Gates bu güce tek başına sahip değil. Bu yapılar kendi arasında da rekabet ediyormuş gibi görünür. Sun Valley adlı ABD'deki kasabada küresel şirketlerin yöneticileri her yıl bir araya gelirler. 1970'li yıllardan bu yana düzenli olarak buluşup, ‘hem ziyaret, hem ticaret' görüşmeleri yaparak aralarında iş bölümüne giderler. “Sansür ve iklim değişikliği”
Son toplantıları geçtiğimiz 6 Temmuz'da yapıldı. O toplantı hakkında ‘bundan sonra müthiş bir sansüre hazır olalım' demiştim. Facebook'un kurucusu Zukckerberg de, Musk da oradaydı. O toplantıda alınan ilk karar sansür ve karartma oldu, diğeri ise “iklim değişikliği”…
Bu yapı, ‘uluslararası hukuk' diye bir şey tanımıyor. Bu yapıda ‘hak-hukuk' denilince ‘güç' akla geliyor.

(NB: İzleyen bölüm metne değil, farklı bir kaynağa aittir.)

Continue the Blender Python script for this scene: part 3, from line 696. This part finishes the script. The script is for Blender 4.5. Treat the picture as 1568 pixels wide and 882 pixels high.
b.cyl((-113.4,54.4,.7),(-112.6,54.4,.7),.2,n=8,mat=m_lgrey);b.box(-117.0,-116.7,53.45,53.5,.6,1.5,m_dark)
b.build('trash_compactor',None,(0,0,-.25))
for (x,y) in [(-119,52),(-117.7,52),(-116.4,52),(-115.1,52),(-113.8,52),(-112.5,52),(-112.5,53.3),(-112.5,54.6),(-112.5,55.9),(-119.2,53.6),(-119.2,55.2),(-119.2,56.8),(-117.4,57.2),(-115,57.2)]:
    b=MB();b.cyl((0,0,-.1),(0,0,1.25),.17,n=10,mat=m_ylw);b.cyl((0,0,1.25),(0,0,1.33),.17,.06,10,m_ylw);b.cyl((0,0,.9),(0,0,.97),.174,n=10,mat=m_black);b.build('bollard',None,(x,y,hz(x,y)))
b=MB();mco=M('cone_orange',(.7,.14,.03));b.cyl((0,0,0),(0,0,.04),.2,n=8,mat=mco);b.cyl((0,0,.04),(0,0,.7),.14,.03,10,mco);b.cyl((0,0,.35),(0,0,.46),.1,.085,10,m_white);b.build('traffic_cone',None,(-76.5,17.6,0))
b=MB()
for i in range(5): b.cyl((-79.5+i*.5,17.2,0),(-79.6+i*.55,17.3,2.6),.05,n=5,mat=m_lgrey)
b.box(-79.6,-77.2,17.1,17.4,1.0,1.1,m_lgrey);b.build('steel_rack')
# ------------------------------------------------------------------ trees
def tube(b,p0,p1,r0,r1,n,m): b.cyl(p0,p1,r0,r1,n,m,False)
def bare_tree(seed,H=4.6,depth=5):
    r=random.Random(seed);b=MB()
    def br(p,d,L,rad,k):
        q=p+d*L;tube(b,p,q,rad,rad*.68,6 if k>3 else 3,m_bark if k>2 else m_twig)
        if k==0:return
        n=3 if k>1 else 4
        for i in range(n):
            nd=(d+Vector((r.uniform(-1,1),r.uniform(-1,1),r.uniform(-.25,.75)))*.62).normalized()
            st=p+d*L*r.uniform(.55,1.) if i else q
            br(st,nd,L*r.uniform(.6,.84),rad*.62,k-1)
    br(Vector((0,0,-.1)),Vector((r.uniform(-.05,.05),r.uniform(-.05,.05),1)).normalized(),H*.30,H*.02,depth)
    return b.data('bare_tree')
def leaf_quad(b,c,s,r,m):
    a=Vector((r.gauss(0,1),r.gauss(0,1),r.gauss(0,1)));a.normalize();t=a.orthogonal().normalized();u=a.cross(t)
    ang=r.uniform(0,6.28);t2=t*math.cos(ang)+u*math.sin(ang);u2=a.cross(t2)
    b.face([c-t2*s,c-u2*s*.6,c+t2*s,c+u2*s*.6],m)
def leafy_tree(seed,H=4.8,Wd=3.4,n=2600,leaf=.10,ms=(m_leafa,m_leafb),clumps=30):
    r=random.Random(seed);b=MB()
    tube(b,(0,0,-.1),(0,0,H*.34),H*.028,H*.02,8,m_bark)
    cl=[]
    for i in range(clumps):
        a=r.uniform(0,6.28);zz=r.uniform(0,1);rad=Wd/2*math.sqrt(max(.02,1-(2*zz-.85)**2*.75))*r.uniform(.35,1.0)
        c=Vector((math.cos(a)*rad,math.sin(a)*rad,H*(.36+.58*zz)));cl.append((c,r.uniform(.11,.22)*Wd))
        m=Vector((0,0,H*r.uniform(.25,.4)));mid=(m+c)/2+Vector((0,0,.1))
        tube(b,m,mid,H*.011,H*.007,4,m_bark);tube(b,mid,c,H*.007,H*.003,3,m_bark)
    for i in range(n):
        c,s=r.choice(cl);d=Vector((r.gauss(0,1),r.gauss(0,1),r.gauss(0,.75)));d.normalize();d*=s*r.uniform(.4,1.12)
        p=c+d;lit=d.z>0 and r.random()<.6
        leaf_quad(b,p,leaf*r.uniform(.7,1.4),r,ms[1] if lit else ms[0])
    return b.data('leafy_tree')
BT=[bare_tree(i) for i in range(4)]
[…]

Bunun çözümü yok mu? Var. BM çatısı altında liderler bir araya gelip mevcut sorunları ortak bir görüş içerisinde ifade edebilir. BM toplantılarında teknolojik dayatma ve sermaye tekelini ulus-devletlere karşı kullanmalarına itirazlarını dile getirmeliler.